L'État a préféré mettre un critère d'exemplarité de la politique RSE. Quid des critères précis ? C'est une approche trop large dans laquelle se retrouvent noyés de multiples éléments sociaux et environnementaux. C'est le grand flou. Il aurait été préférable d'avoir un axe clair. Le changement climatique me semble le plus simple. Lutter contre fait par ailleurs progresser de nombreux autres critères.
AE : Comment l'État pourrait-il vérifier le niveau d'ambition de la politique RSE des entreprises et, par conséquent, le respect de la contrepartie ?
G.M. : On ne peut pas juger une politique RSE dans sa globalité car c'est multifactoriel et spécifique à l'entreprise. Avec ce qui a été mis en place, il n'y a aucune incitation à faire mieux que ce qui est déjà fait. Car certaines des entreprises aidées par l'État ont déjà une politique RSE très élaborée. Je suis convaincu que les dirigeants auraient accepté d'avoir une incitation ou une contrainte plus forte, surtout si les conditions des aides avaient été bonifiées par le respect des contreparties.

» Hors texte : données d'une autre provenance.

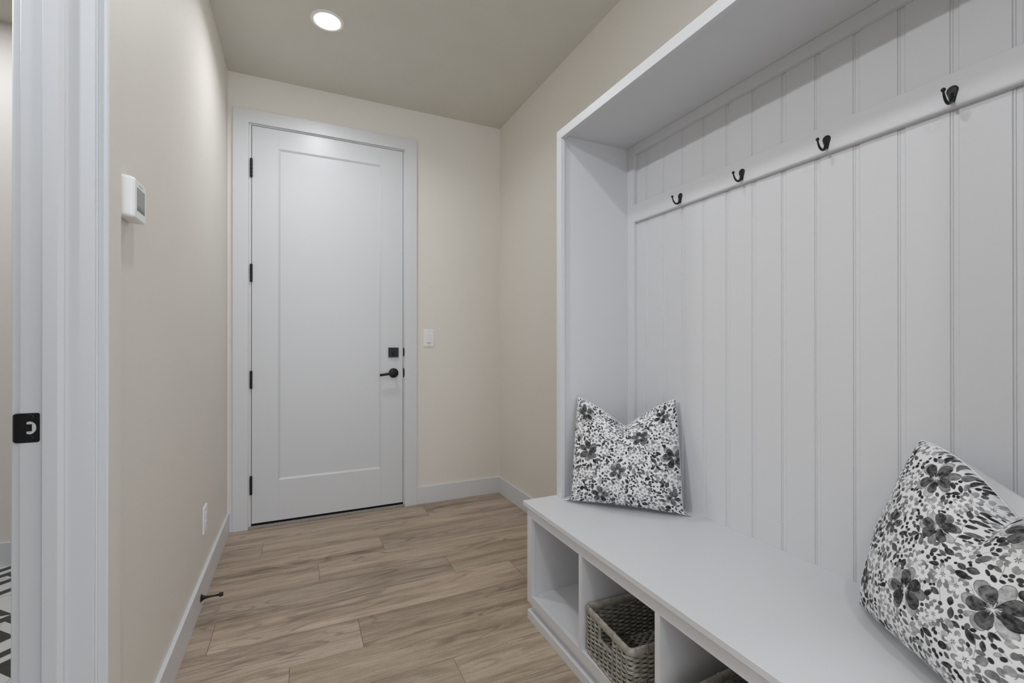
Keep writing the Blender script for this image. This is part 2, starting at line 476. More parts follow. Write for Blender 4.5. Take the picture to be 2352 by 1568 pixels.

Il y aurait pu y avoir une discussion pour définir les critères à améliorer. On aurait pu créer de nouveaux outils financiers. L'État a manqué cette occasion, par manque de discussions, par excès de prudence et dans l'urgence. Mais il n'est pas encore trop tard. Il est parfaitement possible de créer un mécanisme de Prêt à Impact Climat (ou « Performance Climate Loan »). En ajoutant aux aides financières des contreparties extra-financières, ce nouveau mécanisme viserait ainsi à récompenser les entreprises les plus vertueuses, en profitant à l'environnement et à la société. L'occasion est unique.